» **Exercise brief**:
Work out how many lines in the entries contain the string "parts", and give nothing but that number.
## Begin Material supplied
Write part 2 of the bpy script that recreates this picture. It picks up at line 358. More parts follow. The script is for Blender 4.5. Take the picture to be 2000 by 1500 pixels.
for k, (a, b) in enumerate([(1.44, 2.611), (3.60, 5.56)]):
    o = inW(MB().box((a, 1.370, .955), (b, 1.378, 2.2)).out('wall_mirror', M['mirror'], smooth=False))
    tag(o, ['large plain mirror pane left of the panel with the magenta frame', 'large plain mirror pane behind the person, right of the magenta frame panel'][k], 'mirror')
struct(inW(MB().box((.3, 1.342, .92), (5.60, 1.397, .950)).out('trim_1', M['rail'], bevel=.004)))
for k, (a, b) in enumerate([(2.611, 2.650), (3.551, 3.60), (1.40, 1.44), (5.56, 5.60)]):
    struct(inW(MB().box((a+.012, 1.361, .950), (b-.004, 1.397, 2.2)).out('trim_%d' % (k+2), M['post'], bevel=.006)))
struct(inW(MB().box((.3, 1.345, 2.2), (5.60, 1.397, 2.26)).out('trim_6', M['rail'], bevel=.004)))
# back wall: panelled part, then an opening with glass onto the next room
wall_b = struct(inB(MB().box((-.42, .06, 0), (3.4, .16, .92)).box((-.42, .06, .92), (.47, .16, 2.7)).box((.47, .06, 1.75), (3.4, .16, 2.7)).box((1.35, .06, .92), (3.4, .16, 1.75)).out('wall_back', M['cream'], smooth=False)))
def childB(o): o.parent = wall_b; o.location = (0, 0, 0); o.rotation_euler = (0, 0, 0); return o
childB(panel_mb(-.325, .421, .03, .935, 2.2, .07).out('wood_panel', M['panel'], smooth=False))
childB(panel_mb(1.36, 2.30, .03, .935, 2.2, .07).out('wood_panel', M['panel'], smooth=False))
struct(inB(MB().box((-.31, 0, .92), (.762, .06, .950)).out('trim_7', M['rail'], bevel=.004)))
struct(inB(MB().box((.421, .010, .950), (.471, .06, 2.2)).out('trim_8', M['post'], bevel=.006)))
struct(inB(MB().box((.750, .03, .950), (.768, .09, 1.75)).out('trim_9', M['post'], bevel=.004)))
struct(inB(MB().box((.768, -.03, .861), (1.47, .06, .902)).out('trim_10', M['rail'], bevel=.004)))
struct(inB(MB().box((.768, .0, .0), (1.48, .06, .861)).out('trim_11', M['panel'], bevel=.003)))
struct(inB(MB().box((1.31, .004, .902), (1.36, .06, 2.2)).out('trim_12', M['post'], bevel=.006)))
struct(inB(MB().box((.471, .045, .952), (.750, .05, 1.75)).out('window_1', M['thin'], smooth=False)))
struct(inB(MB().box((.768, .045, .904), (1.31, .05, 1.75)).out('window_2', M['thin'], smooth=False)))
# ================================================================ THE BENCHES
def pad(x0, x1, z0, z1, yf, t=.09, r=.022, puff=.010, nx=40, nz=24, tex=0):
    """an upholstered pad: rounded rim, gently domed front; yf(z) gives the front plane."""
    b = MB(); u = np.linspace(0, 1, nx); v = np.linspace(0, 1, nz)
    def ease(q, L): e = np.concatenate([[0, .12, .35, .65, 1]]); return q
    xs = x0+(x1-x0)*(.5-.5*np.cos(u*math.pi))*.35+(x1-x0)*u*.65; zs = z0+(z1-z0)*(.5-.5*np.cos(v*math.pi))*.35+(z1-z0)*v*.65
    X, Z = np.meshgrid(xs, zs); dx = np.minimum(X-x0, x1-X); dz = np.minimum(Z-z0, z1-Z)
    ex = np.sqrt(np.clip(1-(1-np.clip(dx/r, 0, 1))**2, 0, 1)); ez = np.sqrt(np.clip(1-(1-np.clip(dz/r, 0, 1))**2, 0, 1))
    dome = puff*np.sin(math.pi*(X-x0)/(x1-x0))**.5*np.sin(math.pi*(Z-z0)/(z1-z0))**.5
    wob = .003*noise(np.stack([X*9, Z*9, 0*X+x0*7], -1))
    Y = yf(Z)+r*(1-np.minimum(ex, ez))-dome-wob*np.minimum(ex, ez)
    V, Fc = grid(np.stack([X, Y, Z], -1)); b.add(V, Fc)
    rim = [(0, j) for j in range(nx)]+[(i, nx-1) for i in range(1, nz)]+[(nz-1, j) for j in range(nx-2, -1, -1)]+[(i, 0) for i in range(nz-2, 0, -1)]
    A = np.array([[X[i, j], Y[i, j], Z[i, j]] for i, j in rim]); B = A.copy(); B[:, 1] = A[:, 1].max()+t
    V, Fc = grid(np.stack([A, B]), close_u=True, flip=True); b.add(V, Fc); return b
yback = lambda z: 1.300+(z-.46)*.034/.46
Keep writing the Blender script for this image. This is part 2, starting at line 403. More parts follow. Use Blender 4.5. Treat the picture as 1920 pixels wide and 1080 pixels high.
## End Material supplied
» **Answer**:
2